In nome del principio di questa inseparabilità, ad esempio,
avevamo correlato il profitto degli studenti con il loro
comportamento (la tradizionale condotta). Non a caso
avevamo introdotto la valutazione del comportamento degli
alunni sia nella legge n. 53/03 sia a maggior ragione nei
decreti attuativi, e avevamo disposto che tale valutazione
facesse media con tutti gli altri giudizi o voti. Si era
deciso tutto questo soprattutto per tre ordini di ragioni,
già ben precisate agli Stati generali del dicembre 2001, che
hanno poi innervato i successivi interventi normativi. La
prima, culturale, era che, dai filosofi greci fino a
Gentile, Husserl, Heidegger e a tutti i grandi del
Novecento, nessuno ha potuto negare l’unità inscindibile di
logica ed etica: non esiste conoscenza umana possibile (a
meno che sia mera comunicazione informatica: ma è umana,
questa?) che non implichi sempre, allo stesso tempo, una
responsabilità, un giudizio, un impegno, un coinvolgimento
personale; e viceversa. Distinguere, in questo senso, tra
istruzione ed educazione, tra conoscenze e valori, tra
profitto e condotta, tra titoli professionali formali e
azione professionale come si è fatto spesso in questi ultimi
anni, può essere un buon esercizio di logica analitica, ma è
impossibile nella realtà intrinseca delle vicende umane.
La
seconda ragione, pedagogica, era che, per educare, bisogna
ritornare a riflettere insieme, docenti, studenti, genitori,
attori sociali, sul ruolo dell’autorità e della libertà nei
comportamenti personali e in quelli implicati dalle
relazioni interpersonali.

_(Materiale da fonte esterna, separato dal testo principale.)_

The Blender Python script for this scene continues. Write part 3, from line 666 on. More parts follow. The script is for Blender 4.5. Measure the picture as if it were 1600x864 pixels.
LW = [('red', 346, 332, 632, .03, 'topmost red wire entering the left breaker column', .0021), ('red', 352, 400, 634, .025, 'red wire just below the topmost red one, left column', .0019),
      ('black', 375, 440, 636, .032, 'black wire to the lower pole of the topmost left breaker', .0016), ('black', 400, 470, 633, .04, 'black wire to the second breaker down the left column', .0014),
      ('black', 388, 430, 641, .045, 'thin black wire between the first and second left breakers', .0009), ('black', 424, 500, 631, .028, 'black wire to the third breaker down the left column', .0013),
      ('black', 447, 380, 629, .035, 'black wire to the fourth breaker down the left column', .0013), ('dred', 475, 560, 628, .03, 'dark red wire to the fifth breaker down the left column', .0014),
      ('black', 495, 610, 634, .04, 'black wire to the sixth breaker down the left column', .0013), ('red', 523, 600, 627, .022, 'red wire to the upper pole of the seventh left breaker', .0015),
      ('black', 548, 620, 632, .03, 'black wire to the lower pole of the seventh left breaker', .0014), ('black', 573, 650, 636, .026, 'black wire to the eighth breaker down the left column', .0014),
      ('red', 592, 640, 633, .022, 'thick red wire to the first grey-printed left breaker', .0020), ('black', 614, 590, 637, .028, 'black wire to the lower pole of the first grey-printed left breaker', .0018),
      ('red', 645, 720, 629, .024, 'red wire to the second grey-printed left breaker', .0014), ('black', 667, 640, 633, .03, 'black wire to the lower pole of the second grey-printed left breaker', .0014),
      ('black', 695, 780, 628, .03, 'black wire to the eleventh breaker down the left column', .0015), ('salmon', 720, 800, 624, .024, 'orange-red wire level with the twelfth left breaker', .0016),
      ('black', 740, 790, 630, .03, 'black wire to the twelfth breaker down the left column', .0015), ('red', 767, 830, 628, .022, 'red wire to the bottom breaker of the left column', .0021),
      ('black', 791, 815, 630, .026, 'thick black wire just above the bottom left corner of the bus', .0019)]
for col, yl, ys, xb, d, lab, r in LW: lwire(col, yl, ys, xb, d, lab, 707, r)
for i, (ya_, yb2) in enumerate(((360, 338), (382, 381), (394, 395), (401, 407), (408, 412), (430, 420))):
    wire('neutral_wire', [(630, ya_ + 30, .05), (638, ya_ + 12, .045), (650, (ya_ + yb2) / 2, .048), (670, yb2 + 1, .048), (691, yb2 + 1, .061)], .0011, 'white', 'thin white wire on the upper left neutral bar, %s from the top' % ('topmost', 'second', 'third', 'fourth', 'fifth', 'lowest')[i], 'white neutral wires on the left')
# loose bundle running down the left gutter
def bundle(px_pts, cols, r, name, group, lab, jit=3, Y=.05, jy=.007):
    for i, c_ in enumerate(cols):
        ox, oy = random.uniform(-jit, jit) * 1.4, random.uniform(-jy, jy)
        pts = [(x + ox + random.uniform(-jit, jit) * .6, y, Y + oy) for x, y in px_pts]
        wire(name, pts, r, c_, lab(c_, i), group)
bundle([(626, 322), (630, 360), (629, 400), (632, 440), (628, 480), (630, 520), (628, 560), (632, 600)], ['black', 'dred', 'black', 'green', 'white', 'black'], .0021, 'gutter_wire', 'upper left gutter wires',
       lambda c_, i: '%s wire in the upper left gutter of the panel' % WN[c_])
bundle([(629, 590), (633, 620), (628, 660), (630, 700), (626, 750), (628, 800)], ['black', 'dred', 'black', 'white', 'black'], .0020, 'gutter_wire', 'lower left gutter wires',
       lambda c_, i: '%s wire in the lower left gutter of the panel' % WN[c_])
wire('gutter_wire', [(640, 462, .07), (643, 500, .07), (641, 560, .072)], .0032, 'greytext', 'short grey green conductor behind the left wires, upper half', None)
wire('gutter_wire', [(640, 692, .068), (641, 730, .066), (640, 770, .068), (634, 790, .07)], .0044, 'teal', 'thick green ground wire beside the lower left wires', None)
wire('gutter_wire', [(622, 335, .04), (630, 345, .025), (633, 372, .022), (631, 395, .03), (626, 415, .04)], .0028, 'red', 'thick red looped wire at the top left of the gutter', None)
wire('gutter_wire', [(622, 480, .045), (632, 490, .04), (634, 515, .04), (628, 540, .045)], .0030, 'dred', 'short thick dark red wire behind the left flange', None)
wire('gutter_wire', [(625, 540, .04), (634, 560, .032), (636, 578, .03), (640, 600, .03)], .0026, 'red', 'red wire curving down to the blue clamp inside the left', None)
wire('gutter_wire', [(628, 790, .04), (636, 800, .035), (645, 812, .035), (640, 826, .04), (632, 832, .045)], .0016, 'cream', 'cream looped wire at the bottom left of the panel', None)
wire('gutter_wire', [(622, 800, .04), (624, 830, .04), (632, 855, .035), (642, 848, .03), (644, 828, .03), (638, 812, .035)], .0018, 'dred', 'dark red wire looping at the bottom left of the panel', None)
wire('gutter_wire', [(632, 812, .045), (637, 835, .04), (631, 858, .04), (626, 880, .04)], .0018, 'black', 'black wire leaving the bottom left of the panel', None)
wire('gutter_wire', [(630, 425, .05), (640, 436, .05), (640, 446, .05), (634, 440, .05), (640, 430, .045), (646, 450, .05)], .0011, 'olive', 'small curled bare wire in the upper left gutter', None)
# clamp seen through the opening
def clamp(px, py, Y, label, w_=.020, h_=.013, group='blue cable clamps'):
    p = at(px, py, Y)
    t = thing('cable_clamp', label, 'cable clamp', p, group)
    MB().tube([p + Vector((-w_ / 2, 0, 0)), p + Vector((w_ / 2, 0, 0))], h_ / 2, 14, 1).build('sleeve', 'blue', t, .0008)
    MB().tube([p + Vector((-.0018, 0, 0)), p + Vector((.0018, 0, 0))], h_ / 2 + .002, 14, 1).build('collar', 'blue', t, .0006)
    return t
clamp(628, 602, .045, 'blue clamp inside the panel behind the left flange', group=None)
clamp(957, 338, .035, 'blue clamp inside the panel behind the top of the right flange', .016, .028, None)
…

L’autorità non è autoritarismo e
la libertà non è permissivismo. Soprattutto la scuola
dell’autonomia, quella che si dà norme da sola e che agisce
in base ad esse, non può fare a meno di tematizzare in
maniera sempre più profonda questa antinomia e soprattutto
non può non praticarla ogni giorno. Se la evacua, rischia la
degenerazione nell’anarchia e nel nichilismo. Assumerla con
la consapevolezza dei rischi e delle contraddizioni che la
possono accompagnare è già un modo per comporla in maniera
positiva. Il voto di condotta è uno degli strumenti utili a
questo scopo. La terza ragione aveva a che fare con un
sondaggio che il governo Berlusconi aveva promosso
attraverso l’Istat, per conoscere il punto di vista di
docenti genitori, studenti su quelli che sarebbero stati i
cambiamenti introdotti dalla Riforma Moratti. In quell’occasione,
fra ottobre e novembre del 2001 l’Istat, interpellando un
campione di 3445 docenti delle scuole di ogni ordine e
grado, di 1791 studenti delle scuole secondarie e di 4071
genitori, aveva scoperto che il comportamento e la
responsabilità degli studenti doveva essere oggetto di
valutazione scolastica per il 97 per cento dei genitori, il
94 per cento dei docenti e l’89 per cento degli studenti e
che doveva addirittura contare per una bocciatura per il
59,1 per cento dei docenti, per il 62,4 per cento degli
studenti e per il 65,4 per cento dei genitori. L’inchiesta
dell’Istat era stata commissionata per verificare se le
ipotesi già messe a punto dal gruppo di lavoro per la
riforma avessero o meno, e fino a che punto, consenso tra i
diretti destinatari.
Del resto, che le famiglie siano ancora in sintonia con
quanto noi avevano proposto nella scorsa legislatura
(decisioni che il ministro Fioroni e la nuova maggioranza
hanno invece rinnegato per mero calcolo politico) è
confermato dal Rapporto 2006 della Fondazione per la
Sussidiarietà. I dati ci dicono che sei famiglie su dieci
ritengono l’educazione la prima emergenza italiana, danno
della scuola una valutazione complessivamente negativa e si
aspettano per i propri figli più istruzione di qualità, più
libertà di scelta e più preparazione degli insegnanti,
chiedono per i loro figli veri e propri “maestri”. Anche di
fronte ai sempre più numerosi casi di bullismo, contrastati
dal ministro solo a suon di verbosa retorica
moralistico-politica e con iniziative tanto spettacolari
quanto strutturalmente risibili, la nostra idea del “tutor”
forse avrebbe dato risposte più concrete ed esaurienti.